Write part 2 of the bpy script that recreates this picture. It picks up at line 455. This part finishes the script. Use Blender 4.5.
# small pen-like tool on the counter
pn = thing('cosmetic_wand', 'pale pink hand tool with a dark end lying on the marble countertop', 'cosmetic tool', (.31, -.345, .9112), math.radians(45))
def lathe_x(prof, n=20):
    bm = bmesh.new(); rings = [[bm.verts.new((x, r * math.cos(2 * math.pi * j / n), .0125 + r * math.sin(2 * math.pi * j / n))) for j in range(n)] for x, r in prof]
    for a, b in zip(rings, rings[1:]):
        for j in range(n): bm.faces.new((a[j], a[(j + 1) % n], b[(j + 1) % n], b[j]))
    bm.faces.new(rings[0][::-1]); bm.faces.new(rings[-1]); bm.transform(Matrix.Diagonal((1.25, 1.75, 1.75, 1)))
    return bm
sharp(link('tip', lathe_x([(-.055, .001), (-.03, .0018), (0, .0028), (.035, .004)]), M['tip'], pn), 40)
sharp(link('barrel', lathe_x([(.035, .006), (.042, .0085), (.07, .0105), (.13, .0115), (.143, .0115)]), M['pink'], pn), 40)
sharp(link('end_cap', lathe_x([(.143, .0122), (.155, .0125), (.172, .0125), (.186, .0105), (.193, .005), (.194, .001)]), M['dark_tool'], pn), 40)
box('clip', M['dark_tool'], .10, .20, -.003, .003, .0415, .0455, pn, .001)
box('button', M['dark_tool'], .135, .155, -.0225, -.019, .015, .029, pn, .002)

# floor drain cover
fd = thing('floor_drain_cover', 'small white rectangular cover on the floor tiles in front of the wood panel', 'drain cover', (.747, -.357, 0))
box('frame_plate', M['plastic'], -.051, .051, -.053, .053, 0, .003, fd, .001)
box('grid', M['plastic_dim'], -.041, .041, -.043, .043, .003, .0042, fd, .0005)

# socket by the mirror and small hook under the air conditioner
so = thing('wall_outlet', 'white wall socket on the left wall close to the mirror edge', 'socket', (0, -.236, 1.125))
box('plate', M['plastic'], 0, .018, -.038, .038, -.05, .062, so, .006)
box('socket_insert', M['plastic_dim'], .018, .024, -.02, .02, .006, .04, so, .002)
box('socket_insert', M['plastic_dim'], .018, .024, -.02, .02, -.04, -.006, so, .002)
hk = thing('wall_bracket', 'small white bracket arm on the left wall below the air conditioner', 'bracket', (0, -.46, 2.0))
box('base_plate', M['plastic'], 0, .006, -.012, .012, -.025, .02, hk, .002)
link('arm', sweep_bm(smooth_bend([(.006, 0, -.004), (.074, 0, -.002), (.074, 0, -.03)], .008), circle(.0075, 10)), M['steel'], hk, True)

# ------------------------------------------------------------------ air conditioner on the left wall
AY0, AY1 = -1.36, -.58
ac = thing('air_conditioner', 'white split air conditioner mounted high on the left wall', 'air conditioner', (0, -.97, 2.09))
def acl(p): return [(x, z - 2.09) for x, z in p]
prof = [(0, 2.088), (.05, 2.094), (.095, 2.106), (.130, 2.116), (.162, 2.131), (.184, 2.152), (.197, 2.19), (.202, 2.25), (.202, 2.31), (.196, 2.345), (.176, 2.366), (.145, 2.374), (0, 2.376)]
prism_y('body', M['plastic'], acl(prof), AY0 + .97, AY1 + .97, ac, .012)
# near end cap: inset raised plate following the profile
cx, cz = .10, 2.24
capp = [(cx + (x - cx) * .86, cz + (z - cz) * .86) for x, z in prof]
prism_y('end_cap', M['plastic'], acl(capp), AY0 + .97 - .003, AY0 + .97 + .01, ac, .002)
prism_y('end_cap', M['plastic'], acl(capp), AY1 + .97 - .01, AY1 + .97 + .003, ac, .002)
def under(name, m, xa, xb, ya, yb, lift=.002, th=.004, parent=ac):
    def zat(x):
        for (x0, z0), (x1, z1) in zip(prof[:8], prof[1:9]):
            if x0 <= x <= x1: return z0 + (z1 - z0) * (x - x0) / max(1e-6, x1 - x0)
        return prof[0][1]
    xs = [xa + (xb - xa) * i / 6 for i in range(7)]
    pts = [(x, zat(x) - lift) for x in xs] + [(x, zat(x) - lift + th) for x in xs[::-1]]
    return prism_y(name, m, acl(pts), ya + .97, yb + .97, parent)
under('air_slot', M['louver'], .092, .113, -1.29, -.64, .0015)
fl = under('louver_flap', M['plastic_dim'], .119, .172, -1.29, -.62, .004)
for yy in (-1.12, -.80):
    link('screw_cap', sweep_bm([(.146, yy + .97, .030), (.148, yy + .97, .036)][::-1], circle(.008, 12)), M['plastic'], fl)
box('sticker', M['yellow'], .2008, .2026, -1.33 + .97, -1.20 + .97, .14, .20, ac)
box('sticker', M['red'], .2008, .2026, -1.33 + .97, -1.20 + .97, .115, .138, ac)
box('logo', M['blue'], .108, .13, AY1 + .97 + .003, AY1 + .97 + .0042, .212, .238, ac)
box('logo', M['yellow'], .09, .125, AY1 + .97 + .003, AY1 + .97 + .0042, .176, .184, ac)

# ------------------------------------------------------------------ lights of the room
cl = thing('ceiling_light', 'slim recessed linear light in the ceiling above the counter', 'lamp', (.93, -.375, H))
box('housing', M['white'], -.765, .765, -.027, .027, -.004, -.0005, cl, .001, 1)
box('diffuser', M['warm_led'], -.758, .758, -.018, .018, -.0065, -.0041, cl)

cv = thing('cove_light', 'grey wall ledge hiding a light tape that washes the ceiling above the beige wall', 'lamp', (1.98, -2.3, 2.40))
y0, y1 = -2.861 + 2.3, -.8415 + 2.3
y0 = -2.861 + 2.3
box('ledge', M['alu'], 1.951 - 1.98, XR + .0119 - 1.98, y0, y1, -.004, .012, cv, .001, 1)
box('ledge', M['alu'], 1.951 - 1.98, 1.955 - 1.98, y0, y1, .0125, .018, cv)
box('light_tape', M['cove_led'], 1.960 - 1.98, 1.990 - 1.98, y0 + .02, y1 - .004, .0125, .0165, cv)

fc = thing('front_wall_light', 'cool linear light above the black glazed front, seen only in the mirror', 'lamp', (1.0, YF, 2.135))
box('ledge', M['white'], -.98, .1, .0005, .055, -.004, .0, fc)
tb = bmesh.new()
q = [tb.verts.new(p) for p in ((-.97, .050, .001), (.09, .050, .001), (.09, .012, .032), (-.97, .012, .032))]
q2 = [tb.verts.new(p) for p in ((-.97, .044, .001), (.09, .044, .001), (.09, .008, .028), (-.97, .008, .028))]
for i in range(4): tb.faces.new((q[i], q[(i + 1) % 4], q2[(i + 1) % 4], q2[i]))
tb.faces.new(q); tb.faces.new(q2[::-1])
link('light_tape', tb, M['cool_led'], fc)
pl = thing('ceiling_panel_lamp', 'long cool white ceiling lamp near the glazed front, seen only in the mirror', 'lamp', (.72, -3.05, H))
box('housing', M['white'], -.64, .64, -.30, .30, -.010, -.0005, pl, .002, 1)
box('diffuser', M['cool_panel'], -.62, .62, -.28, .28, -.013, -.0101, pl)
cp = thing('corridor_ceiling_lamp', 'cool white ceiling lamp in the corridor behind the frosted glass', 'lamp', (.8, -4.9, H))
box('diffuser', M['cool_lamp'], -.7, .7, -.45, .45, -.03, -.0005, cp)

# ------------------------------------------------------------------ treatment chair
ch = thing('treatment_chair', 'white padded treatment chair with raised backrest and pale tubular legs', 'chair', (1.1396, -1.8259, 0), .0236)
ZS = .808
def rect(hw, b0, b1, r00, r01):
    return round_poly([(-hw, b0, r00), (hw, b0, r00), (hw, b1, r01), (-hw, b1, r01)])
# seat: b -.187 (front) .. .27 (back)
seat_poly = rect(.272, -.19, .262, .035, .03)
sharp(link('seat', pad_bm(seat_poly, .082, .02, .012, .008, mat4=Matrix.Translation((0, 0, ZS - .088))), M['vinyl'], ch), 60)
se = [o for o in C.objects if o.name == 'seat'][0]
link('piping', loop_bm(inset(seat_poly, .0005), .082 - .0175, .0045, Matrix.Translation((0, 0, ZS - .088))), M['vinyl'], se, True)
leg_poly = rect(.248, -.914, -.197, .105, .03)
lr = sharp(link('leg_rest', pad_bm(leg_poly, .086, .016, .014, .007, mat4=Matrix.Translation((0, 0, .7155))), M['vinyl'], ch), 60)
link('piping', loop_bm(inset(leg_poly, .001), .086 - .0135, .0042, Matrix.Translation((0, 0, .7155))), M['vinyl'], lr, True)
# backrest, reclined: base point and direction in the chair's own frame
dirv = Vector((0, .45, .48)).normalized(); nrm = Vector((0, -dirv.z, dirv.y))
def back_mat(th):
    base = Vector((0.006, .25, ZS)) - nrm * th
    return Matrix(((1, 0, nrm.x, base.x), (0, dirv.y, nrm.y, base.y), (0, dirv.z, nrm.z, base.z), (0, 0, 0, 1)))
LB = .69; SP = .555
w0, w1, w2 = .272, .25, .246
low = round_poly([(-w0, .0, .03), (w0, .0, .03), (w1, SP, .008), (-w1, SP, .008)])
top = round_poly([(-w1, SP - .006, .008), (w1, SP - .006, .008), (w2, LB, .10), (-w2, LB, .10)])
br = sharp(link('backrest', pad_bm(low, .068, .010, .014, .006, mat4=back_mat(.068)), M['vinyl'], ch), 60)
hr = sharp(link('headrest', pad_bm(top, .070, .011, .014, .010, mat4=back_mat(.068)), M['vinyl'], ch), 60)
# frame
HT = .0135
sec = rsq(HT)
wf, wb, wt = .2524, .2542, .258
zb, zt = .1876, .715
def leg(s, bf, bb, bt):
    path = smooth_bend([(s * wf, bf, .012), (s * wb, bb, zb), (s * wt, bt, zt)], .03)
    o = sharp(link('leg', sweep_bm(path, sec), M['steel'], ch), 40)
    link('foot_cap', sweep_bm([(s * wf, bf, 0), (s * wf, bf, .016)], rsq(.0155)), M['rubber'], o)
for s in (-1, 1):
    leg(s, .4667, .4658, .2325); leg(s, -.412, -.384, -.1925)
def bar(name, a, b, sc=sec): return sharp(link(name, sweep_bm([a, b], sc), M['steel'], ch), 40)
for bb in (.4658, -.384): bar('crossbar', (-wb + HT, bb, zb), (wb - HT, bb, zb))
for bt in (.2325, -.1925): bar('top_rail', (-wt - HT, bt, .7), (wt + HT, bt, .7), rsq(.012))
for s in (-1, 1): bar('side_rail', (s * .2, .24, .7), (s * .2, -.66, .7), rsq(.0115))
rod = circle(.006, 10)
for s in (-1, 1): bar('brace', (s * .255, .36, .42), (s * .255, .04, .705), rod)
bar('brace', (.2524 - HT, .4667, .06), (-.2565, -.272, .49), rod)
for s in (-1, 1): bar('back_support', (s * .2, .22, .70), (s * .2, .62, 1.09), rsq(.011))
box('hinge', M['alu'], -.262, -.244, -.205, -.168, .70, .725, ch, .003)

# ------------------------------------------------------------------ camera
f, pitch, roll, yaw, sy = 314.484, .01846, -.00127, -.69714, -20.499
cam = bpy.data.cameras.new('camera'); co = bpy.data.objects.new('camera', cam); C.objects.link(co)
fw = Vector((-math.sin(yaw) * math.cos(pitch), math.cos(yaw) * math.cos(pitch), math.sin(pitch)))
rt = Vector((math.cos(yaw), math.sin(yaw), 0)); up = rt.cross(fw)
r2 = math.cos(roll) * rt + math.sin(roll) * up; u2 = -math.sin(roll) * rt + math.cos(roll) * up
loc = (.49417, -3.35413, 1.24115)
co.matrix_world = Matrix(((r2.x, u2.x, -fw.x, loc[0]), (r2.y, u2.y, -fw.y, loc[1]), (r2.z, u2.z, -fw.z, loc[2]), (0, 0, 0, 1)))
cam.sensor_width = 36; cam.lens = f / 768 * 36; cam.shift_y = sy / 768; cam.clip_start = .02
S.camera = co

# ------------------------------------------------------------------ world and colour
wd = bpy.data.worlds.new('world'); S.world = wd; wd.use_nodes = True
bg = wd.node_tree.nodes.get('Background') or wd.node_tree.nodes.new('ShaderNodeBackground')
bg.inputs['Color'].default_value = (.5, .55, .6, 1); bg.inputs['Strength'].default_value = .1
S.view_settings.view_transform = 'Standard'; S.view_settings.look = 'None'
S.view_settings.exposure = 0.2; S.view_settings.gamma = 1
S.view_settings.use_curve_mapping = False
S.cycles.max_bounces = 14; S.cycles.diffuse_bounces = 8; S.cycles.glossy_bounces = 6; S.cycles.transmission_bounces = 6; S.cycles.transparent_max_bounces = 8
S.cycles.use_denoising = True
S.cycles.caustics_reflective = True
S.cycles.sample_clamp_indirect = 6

(Brief)
Word for word, quote the lines of the material from the first line through the line with "-.019, .015, .029, pn, .002)", both ends included.

(Reply)
Write part 2 of the bpy script that recreates this picture. It picks up at line 455. This part finishes the script. Use Blender 4.5.
# small pen-like tool on the counter
pn = thing('cosmetic_wand', 'pale pink hand tool with a dark end lying on the marble countertop', 'cosmetic tool', (.31, -.345, .9112), math.radians(45))
def lathe_x(prof, n=20):
    bm = bmesh.new(); rings = [[bm.verts.new((x, r * math.cos(2 * math.pi * j / n), .0125 + r * math.sin(2 * math.pi * j / n))) for j in range(n)] for x, r in prof]
    for a, b in zip(rings, rings[1:]):
        for j in range(n): bm.faces.new((a[j], a[(j + 1) % n], b[(j + 1) % n], b[j]))
    bm.faces.new(rings[0][::-1]); bm.faces.new(rings[-1]); bm.transform(Matrix.Diagonal((1.25, 1.75, 1.75, 1)))
    return bm
sharp(link('tip', lathe_x([(-.055, .001), (-.03, .0018), (0, .0028), (.035, .004)]), M['tip'], pn), 40)
sharp(link('barrel', lathe_x([(.035, .006), (.042, .0085), (.07, .0105), (.13, .0115), (.143, .0115)]), M['pink'], pn), 40)
sharp(link('end_cap', lathe_x([(.143, .0122), (.155, .0125), (.172, .0125), (.186, .0105), (.193, .005), (.194, .001)]), M['dark_tool'], pn), 40)
box('clip', M['dark_tool'], .10, .20, -.003, .003, .0415, .0455, pn, .001)
box('button', M['dark_tool'], .135, .155, -.0225, -.019, .015, .029, pn, .002)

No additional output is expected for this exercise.